REPUBLIKA.CO.ID, JAKARTA -- Proses pelaporan dugaan tindak pidana penistaan agama yang dilakukan Gubernur DKI Jakarta Basuki Tjahaja Purnama (Ahok) harus berdiri sendiri. Artinya, proses tersebut tidak perlu dikait-kaitkan dengan tuduhan politisasi menjelang pemilihan gubernur (pilgub) DKI Jakarta 2017.
"Ini urusannya bukan politik atau tidak politik, melainkan terbukti atau tidak terbukti bahwa dia melakukan penistaan agama," ujar pakar Hukum Pidana dari Universitas Islam Indonesia (UII) Muzakkir kepada Republika.co.id, Sabtu (15/10).
Dia pun mempertanyakan, apakah seandainya ada kandidat calon kepala daerah yang melakukan perampokan atau pemerkosaan, maka proses pemeriksaannya akan ditunda? Logika penundaan pemrosesan Ahok hingga penyelenggaraan pemilihan kepala daerah (pilkada) selesai dinilainya tidak pas.
"Tegakkan hukum dengan 'menutup mata'. Kapanpun mereka melakukan kejahatan ya diproses. Semuanya harus sama," kata dia mengingatkan.
Bareskrim Polri menyatakan akan mempertimbangkan untuk menangguhkan proses hukum yang membelit Ahok dengan alasan momentumnya mendekati penyelenggaraan pilkada. Hal ini dilakukan guna menghindari tuduhan politisasi untuk kepentingan tertentu, khususnya tuduhan Polri digunakan sebagai alat untuk menghambat kandidat kepala daerah tertentu.
Menurut Muzakkir, alasan kepolisian tersebut tidak memiliki argumentasi hukum dan tidak menegakkan asas persamaan di hadapan hukum (equality before the law). "Kalau kaya gitu artinya hukum dikalahkan orang, keuasaan, ini jelas kebijakan inkonstitusional," ujarnya.
Kepolisian, kata Muzakkir, juga tidak memiliki alasan untuk menunda pemeriksaan terhadap Ahok. Penundaan pemeriksaan hanya dilakukan terhadap orang yang sakit atau gila. Seandainya kepolisian tetap menunda pemeriksaan terhadap Ahok, maka semua tindak pidana yang membelit calon kepala daerah ataupun masyarakat awam juga harus dihentikan agar ada persamaan dalam hukum. Kapolri harus memastikan bahwa setiap proses terhadap pelaporan tindak pidana berjalan sebagaimana mestinya.
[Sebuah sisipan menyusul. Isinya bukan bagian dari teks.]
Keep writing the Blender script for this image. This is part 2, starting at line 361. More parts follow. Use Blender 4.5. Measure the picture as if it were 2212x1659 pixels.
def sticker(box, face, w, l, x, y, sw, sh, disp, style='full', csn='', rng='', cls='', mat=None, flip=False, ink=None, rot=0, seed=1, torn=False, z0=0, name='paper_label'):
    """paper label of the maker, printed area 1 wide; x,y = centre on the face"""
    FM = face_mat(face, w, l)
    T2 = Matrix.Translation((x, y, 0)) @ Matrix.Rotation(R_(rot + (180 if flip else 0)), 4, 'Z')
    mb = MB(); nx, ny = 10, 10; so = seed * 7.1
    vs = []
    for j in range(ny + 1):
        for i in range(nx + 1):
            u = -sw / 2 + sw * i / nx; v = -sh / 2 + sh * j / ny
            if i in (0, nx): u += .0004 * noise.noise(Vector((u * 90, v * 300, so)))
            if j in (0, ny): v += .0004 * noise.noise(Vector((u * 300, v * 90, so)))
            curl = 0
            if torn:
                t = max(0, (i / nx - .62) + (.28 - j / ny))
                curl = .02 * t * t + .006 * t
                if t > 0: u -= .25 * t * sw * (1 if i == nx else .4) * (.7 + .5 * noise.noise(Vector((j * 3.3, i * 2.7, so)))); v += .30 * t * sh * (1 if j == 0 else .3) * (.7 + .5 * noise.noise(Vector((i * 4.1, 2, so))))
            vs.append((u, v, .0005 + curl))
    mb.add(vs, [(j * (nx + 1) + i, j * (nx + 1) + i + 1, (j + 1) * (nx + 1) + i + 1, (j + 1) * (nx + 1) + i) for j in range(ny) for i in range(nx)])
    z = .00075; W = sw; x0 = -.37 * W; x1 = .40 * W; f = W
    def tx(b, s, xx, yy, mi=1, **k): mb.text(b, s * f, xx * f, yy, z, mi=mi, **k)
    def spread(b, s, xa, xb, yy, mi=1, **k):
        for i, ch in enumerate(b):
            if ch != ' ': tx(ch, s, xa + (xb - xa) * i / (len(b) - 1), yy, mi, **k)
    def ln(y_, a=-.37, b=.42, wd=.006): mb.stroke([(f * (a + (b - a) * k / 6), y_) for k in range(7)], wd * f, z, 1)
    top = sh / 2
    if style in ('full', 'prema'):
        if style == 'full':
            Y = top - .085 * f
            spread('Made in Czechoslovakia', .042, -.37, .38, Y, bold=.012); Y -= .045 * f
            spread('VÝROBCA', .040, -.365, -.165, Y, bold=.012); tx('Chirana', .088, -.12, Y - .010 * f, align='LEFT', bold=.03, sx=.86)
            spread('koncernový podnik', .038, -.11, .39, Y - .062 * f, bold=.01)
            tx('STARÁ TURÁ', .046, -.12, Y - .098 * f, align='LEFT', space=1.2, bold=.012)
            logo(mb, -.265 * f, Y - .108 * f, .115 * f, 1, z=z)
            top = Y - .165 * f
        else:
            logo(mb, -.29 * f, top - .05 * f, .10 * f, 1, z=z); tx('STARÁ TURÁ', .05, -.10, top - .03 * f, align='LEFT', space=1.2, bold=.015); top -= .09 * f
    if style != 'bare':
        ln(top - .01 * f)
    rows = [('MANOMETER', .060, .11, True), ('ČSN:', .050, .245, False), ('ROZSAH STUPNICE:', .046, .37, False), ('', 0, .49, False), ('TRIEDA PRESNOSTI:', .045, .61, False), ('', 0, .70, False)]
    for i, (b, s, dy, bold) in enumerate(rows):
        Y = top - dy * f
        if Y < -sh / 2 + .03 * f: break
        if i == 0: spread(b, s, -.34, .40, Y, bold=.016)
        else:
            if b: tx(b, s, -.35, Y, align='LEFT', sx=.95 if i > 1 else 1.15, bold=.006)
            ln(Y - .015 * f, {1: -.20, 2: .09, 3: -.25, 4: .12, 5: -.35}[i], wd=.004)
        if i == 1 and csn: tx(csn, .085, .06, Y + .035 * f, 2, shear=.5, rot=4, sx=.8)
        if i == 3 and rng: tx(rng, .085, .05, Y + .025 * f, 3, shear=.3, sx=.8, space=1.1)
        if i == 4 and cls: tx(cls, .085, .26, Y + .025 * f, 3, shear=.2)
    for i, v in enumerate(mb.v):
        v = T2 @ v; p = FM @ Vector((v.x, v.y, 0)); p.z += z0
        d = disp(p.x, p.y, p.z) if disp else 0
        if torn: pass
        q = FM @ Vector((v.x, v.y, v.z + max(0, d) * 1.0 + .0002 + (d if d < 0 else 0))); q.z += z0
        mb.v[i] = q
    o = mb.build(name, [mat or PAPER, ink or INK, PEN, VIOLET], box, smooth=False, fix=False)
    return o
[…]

Muzakkir menyebut DPR bisa memanggil Kapolri apabila kepolisian menghalang-halangi proses hukum tersebut. Kejahatan yang berkaitan dengan agama mampu menimbulkan konflik luar biasa, apalagi ada perbedaan etnis dan agama di dalamnya. Dia mengapresiasi zaman pemerintahan Presiden ke-2 Republik Indonesia Soeharto. "Kalau sudah menyangkut urusan SARA, Pak Harto turun, jadi aman," ujarnya.